Posted by: GRPundit on Sunday, 1st May, 2005
Casino Closer to Opening
The federal government is in the process of approving the Gun Lake band of Pottawatomi Indians to open a “class 2″ casino in the Wayland area. A class two casino can only host gaming such as bingo and a few other electronic games. Once that is opened, the tribe can pursue a class three license with the state to allow everything else you normally see in a casino.
Of course, the powers that be are up in arms. A local group, mostly consisting of business folks in Grand Rapids, calling themselves “23 is Enough,” referring to the 23 casinos in Michigan, is fighting the decision.
But that very name is the picture of hubris. 23 is enough? Says who? Certainly not the marketplace. This type of rhetoric is coming from the business community. We’ve never seen them have a campaign against taxes, saying “40% is enough.” Perhaps they should concern themselves less with a job-creating enterprise than with the job-killing enterprise of excessive taxation.
We look forward to another local casino. The more the better.
Posted by: GRPundit on Wednesday, 20th Apr, 2005
GR Losing Residents
Today the US Census Bureau released a report showing that the city of Grand Rapids is losing population. Surpised? Hardly. As we’ve reported earlier, the city of Grand Rapids now has the second-highest tax burden in the county. And what do we have to show for it? A nifty new convention center. Even as young people are moving downtown into the newly-renovated apartments and condos, the population continues to dip.
What does this mean?

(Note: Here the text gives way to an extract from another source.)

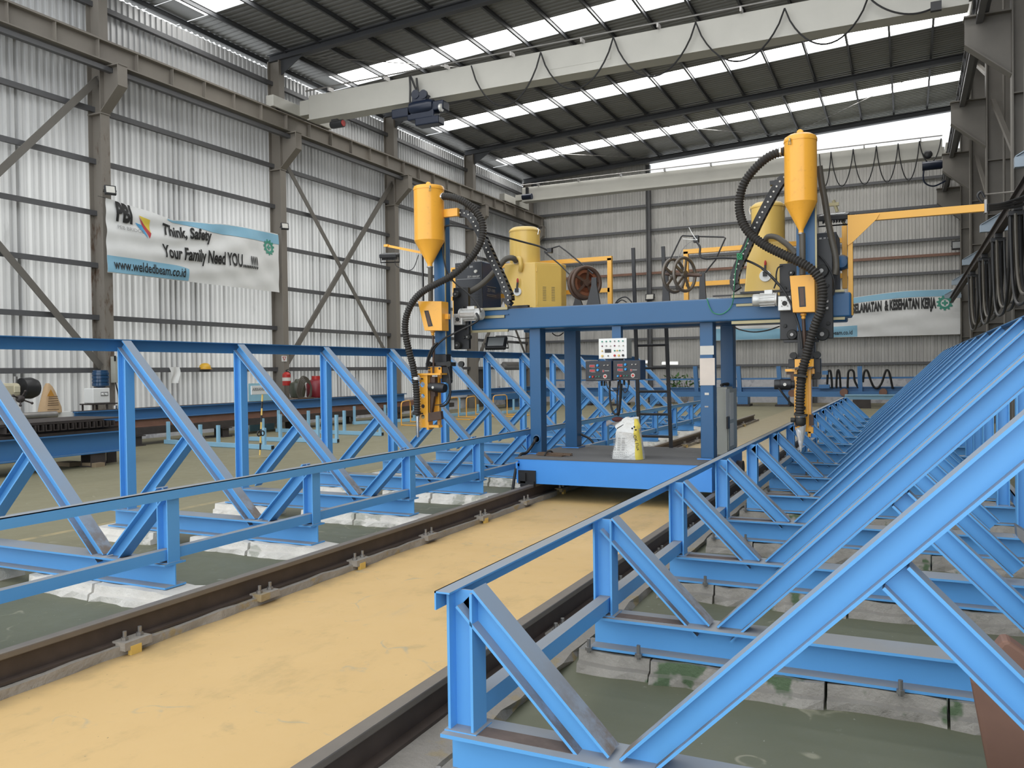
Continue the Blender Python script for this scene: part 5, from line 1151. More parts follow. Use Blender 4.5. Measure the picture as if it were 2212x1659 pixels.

It makes for a depressed housing market (fewer homes are needed). So those of us who live in the city who are already hit with lower home values because of poor schools and high taxes, get squeezed even more.
What’s the solution? There’s still a lot of wasteful city government. Taxes should be reduced, both property and income tax, to attract businesses and homeowners. As people leave the city and property values decline, so does tax base growth, making the problem worse.
So, why should we stay in the city, again? Someone remind me.
Posted by: GRPundit on Friday, 25th Jun, 2004
To GR City Residents: More taxes!
Attention Grand Rapids city residents: does your wallet seem to be getting thinner? Well, it’s going to get thinner again. Yesterday the City Commission voted to decrease your income tax exemption from $1000 to $750, resulting in a tax increase of about $13 per resident. The vote was unanimous.
The exemption was originally increased so that your taxes would decrease when the transit millage increased. Remember them telling us “this transit millage isn’t going to increase your taxes because we’re decreasing your income tax.” Well, not only has the transit tax increased additionally since then, now the income tax is increasing, wiping out the promised compensation of the difference.
Let’s look at the changes to Grand Rapids’ residents’ balance sheet in the last several months.
1. Increased property tax from the transit millage in Nov of 2003
2. Increased income tax for GR residents and non-residents who work in GR.
3. Increased property tax from the special education millage of Feb of 2004.
4. Proposed increase in property tax for the Grand Rapids Public Schools to build new buildings in June of this year.
5. Proposed increase in property tax for the new zoo, probably in August of 2004.
The powers that be don’t seem to grasp that all these increased taxes harm the economy and decrease growth. Michigan’s unemployment is already far above the national average and increased taxes are a proven way to stop or dramatically slow any recovery.
And Commissioner Jendrasiak, in commenting on increasing your income tax, is complaining about needing more revenue. How about cutting some city government? The rest of us have had to trim back, both in our personal lives and in business. But the City’s appetite continues to grow.